I never worked for something so long and so hard in my entire life. And I have never felt part of something so big and so important. I know that anyone who played any part in the Yes campaign probably feels the same. Because we all did it, as the name says, together.

But when it came down to the end of the timeline leading up to referendum day, I decided that I'd do the fun stuff and I planned a party for the night of the results. I reserved a huge bar in city centre. I had no idea if anyone would come, but I made it open to everyone who had worked on any group in the campaign. And I was so happy because people came! And there was a great buzz about the place, though everyone was absolutely exhausted. It was a funny energy -- a mixture of happiness, relief, fatigue, surreal disbelief that it was over and we'd been victorious.

Then something magical happened. Dr. Groove fired up his laptop, we turned the volume up, and he started to play his DJ set. The next thing I knew, this room full of people who had, moments before, looked limp and fading, got up onto the dance floor and started dancing like nobody's business.

And that's when I started to cry. I realised that these were my people. I'll always love my friends and family back in America, but the people I've come to know here in Dublin are my found family. They accept me, they lift me up, they laugh at my terrible jokes, and they let me be part of this amazing movement. As I watched everyone dance I thought, "I can never leave here. This is where I am happy. This is my home."

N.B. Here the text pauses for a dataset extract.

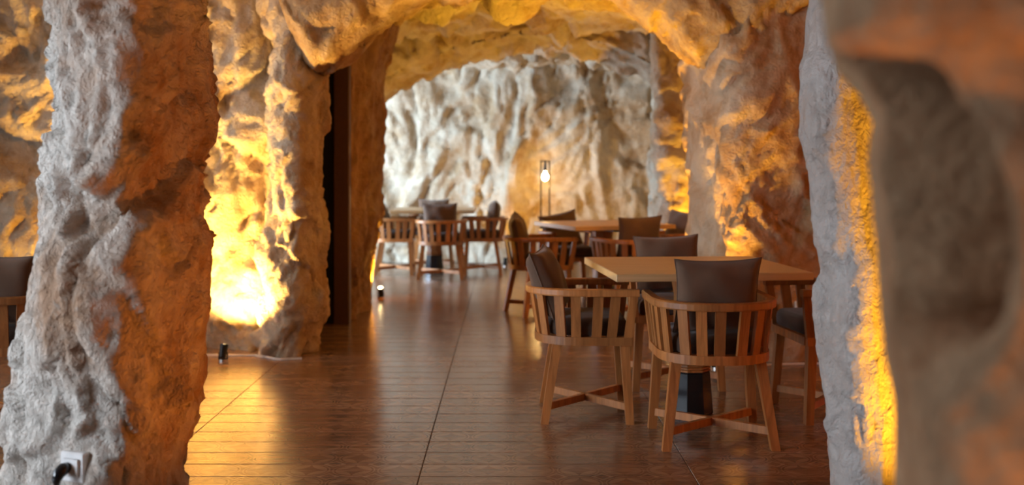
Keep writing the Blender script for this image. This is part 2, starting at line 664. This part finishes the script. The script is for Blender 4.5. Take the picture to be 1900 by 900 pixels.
# ------------------------------------------------------------------ structure: floor
XS, YS = 1.15, .19
sub = MB()
sub.box((-.3, 6.2, -.03), (10.2, 18.6, .04))
floor = sub.build('floor', SUBF)
tag(floor, kind='structure')
pm = MB().box((0, 0, -.006), (XS - .0025, YS - .006, .012), None, .0022)
plank0 = pm.build('plank', PLANK, floor)
first = True
far = MB()
nbuilt = 0
for j in range(0, 60):
    yc = 4.13 + (j - 6) * YS + YS / 2
    half = yc * .52
    for i in range(-5, 5):
        xc = -.37 + (i + .5) * XS
        if xc - XS / 2 > half + .5 or xc + XS / 2 < -half - .6 or xc < -4.8 or xc > 4.3:
            far.box((xc, yc, -.006), (XS - .0025, YS - .006, .012))
            continue
        if yc > 4.0 and yc < 11.3 and nbuilt < 285:
            o = plank0 if first else plank0.copy()
            if not first:
                COL.objects.link(o)
                o.parent = floor
            first = False
            o.location = (xc, yc, 0)
            nbuilt += 1
        else:
            far.box((xc, yc, -.006), (XS - .0025, YS - .006, .012))
for j in range(-26, 0):
    yc = 4.13 + (j - 6) * YS + YS / 2
    for i in range(-4, 4):
        far.box((-.37 + (i + .5) * XS, yc, -.006), (XS - .0025, YS - .006, .012))
o = far.build('far_planks', PLANK, floor)
tag(o, kind='stuff')

# ------------------------------------------------------------------ structure: rock
PILLAR_LABELS = ['big rough grey-white rock pillar on the left with a wall socket', 'slim smooth grey rock pillar on the right before the chairs',
                 'blurred brown rock pillar at the right edge, nearest of all', 'rock pillar between the glowing niche wall and the black door']
# left foreground pillar
ypl = 3.1
lp = prof([(-60, 62), (0, 63), (75, 70), (90, 64), (150, 70), (270, 78), (320, 61), (400, 53), (480, 44), (540, 44),
           (600, 32), (680, 25), (740, 26), (800, 16), (900, 4), (1150, -10)], ypl)
lp = [(z_, x_ + .012 - .02 * max(0, z_ - .9)) for z_, x_ in lp]
rp = prof([(-60, 378), (0, 376), (80, 368), (160, 365), (200, 380), (250, 379), (300, 370), (450, 370), (520, 357),
           (560, 357), (650, 351), (700, 360), (760, 365), (820, 365), (900, 358), (1150, 366)], ypl)
rp = [(z_, x_ - .035) for z_, x_ in rp]
rock_block('rock_pillar', [(-1.37, 3.2), (-1.30, 2.98), (-.985, 2.82), (-.915, 2.87), (-.87, 3.1), (-.89, 3.4), (-1.1, 3.55), (-1.35, 3.45)],
           -.02, 2.75, .0115, .09, 11, ROCK_P, 1.9, .7, lp, rp, 2, None, None, (-1.165, .49, .085, 3.1, .01))
ROCKS['trim_1'] = ROCKS['rock_pillar']

# right grey pillar, its right flank turned away
ypr = 3.2
lp = prof([(v_, u_ + 6) for v_, u_ in [(-60, 1500), (0, 1498), (100, 1488), (250, 1486), (330, 1500), (450, 1508), (500, 1522), (600, 1522),
           (700, 1527), (800, 1534), (900, 1543), (1150, 1545)]], ypr)
rp = [(z, x + .42) for z, x in lp]
rock_block('rock_pillar', [(.97, 3.5), (.88, 3.22), (.90, 3.1), (.965, 3.05), (1.04, 3.10), (1.24, 3.3), (1.3, 3.6), (1.1, 3.8)],
           -.02, 2.75, .012, .036, 23, ROCK_G, 2.0, .6, lp, rp, 1)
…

After my father passed away, I felt like I would never feel real joy again. Grief is like that. But grief, I've realised, is what has motivated me to live a life that means something to me, that gives back to my community, that will serve the greater good, that brings me more joy than I thought possible and that I can look back on when it's my time to leave and say, I did some very cool things with some very nice people who loved me as much as I loved them.